(PROMPT): Copy out, exactly and without additions, the lines from the one that contains "by 1000 pixels." to the one that contains "(.75, .30, .08), .8), rp, True)", both ends included.

Scene modeling code data
[BEGIN]
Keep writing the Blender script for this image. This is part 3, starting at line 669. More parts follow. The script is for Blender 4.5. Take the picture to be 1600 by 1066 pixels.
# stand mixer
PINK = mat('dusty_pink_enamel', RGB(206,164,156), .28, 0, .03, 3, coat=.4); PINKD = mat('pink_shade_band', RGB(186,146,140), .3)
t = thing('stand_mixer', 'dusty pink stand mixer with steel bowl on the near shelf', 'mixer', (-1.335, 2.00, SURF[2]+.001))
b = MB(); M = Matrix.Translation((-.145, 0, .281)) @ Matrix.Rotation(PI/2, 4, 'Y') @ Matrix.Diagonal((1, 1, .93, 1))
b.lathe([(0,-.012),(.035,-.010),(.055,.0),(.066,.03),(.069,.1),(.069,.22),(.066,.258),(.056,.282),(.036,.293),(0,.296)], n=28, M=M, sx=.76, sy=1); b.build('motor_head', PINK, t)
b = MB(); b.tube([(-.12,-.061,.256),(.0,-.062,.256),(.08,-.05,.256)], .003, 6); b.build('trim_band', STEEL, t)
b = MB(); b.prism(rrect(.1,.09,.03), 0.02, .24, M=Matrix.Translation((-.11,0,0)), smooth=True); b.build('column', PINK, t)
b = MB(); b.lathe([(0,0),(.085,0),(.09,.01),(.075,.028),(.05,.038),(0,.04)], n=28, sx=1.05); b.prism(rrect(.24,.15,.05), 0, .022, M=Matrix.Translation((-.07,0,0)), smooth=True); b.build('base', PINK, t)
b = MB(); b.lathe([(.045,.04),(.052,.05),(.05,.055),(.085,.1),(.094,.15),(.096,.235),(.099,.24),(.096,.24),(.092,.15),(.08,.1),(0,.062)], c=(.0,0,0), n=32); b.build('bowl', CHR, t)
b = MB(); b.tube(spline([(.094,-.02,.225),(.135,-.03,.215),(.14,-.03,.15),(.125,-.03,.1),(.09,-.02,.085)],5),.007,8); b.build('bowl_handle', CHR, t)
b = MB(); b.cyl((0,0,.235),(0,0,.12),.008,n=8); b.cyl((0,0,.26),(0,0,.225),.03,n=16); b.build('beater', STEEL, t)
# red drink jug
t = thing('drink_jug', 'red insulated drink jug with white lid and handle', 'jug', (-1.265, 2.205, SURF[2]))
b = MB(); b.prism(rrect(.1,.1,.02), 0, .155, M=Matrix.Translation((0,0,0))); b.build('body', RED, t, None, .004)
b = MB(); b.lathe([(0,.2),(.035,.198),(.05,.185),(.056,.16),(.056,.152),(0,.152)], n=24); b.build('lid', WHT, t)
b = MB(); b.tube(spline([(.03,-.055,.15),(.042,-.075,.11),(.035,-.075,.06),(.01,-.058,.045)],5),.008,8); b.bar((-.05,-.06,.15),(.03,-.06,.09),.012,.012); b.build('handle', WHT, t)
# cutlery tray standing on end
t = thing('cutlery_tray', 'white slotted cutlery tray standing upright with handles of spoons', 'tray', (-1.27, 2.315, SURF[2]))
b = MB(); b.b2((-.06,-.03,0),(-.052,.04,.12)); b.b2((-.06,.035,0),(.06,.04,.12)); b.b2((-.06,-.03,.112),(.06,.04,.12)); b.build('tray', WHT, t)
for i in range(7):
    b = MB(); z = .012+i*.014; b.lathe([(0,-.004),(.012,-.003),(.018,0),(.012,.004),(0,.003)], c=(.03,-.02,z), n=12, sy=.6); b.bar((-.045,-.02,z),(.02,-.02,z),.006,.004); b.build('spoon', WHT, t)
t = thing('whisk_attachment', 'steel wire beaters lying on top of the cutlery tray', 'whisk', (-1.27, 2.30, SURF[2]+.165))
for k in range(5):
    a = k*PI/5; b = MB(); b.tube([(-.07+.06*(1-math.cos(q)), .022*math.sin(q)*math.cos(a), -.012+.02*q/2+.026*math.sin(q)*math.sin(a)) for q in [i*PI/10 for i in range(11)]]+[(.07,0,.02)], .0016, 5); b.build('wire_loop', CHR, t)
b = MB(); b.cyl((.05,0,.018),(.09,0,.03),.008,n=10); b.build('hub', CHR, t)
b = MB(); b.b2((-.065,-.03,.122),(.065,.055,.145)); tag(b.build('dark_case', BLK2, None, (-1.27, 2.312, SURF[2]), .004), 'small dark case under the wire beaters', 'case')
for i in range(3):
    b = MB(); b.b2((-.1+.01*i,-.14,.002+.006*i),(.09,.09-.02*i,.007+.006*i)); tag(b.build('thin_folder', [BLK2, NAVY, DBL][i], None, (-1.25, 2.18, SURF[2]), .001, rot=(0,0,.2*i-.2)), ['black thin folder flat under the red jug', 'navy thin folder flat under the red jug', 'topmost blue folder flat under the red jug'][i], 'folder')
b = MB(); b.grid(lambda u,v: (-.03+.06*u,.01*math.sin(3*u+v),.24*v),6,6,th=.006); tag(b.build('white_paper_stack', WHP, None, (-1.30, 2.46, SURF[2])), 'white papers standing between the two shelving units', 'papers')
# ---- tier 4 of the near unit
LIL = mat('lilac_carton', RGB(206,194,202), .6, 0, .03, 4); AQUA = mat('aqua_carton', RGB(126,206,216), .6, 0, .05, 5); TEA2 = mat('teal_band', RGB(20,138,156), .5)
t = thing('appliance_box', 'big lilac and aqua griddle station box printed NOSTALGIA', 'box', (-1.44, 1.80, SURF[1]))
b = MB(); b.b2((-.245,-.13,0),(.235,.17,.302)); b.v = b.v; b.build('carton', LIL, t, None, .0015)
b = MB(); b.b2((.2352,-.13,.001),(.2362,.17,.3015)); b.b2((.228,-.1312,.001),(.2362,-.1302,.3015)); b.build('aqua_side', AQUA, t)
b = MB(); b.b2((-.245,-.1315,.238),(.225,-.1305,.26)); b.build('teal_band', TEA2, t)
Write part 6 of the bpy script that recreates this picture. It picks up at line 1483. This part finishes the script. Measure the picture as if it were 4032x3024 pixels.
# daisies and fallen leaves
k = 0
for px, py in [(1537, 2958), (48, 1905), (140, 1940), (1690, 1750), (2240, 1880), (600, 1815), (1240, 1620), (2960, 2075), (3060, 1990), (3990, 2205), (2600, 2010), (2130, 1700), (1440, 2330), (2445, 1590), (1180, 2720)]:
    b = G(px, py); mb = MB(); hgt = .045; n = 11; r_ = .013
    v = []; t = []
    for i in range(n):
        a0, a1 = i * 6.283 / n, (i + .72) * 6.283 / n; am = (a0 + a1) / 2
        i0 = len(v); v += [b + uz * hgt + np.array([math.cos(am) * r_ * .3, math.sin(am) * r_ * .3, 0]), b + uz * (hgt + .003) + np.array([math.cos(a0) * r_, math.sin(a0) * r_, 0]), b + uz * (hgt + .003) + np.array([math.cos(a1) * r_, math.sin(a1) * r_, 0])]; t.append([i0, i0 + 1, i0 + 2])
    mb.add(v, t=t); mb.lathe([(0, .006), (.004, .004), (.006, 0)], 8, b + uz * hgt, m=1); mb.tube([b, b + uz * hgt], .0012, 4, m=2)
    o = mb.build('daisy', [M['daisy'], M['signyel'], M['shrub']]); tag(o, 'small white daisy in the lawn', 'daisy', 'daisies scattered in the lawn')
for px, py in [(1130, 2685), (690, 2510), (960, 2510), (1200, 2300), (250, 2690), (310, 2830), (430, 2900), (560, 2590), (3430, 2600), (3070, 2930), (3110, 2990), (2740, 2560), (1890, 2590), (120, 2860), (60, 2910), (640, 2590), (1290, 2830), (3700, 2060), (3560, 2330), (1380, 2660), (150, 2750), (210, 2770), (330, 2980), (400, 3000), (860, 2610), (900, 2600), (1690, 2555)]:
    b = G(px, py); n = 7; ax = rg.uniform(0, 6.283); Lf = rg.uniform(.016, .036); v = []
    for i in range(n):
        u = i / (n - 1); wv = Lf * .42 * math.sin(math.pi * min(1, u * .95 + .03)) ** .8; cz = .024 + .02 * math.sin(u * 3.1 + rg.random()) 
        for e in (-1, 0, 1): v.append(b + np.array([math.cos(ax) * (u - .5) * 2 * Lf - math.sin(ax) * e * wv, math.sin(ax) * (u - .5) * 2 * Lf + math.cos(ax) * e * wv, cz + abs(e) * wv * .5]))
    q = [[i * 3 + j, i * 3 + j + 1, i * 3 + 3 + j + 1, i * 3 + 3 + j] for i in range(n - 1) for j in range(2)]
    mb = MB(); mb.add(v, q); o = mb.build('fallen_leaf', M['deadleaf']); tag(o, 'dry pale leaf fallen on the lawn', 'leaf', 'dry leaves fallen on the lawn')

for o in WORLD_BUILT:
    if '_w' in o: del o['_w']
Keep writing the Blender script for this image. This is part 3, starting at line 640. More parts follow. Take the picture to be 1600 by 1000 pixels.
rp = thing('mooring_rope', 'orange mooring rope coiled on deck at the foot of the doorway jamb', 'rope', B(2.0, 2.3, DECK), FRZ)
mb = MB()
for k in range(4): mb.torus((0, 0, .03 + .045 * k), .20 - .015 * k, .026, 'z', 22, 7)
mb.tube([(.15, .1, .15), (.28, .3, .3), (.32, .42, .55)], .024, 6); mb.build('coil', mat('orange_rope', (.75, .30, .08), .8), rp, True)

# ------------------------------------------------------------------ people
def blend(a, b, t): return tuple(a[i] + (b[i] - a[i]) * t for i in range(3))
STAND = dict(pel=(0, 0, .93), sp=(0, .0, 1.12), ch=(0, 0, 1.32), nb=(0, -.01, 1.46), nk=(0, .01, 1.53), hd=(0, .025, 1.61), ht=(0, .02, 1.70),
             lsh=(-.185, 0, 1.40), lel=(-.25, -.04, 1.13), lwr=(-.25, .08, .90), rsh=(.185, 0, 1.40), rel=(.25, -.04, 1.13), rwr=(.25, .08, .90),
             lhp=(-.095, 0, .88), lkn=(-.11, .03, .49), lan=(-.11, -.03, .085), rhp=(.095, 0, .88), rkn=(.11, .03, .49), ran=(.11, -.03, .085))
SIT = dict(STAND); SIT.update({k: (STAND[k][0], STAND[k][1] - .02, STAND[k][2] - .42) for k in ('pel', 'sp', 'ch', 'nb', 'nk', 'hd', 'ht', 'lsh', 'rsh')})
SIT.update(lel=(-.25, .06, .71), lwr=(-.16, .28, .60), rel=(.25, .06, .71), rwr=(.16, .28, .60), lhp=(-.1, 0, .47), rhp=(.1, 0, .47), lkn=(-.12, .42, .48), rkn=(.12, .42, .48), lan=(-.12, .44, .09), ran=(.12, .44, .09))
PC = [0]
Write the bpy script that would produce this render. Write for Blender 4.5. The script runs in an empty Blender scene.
[END]
(CORRECT RESULT):
Keep writing the Blender script for this image. This is part 3, starting at line 640. More parts follow. Take the picture to be 1600 by 1000 pixels.
rp = thing('mooring_rope', 'orange mooring rope coiled on deck at the foot of the doorway jamb', 'rope', B(2.0, 2.3, DECK), FRZ)
mb = MB()
for k in range(4): mb.torus((0, 0, .03 + .045 * k), .20 - .015 * k, .026, 'z', 22, 7)
mb.tube([(.15, .1, .15), (.28, .3, .3), (.32, .42, .55)], .024, 6); mb.build('coil', mat('orange_rope', (.75, .30, .08), .8), rp, True)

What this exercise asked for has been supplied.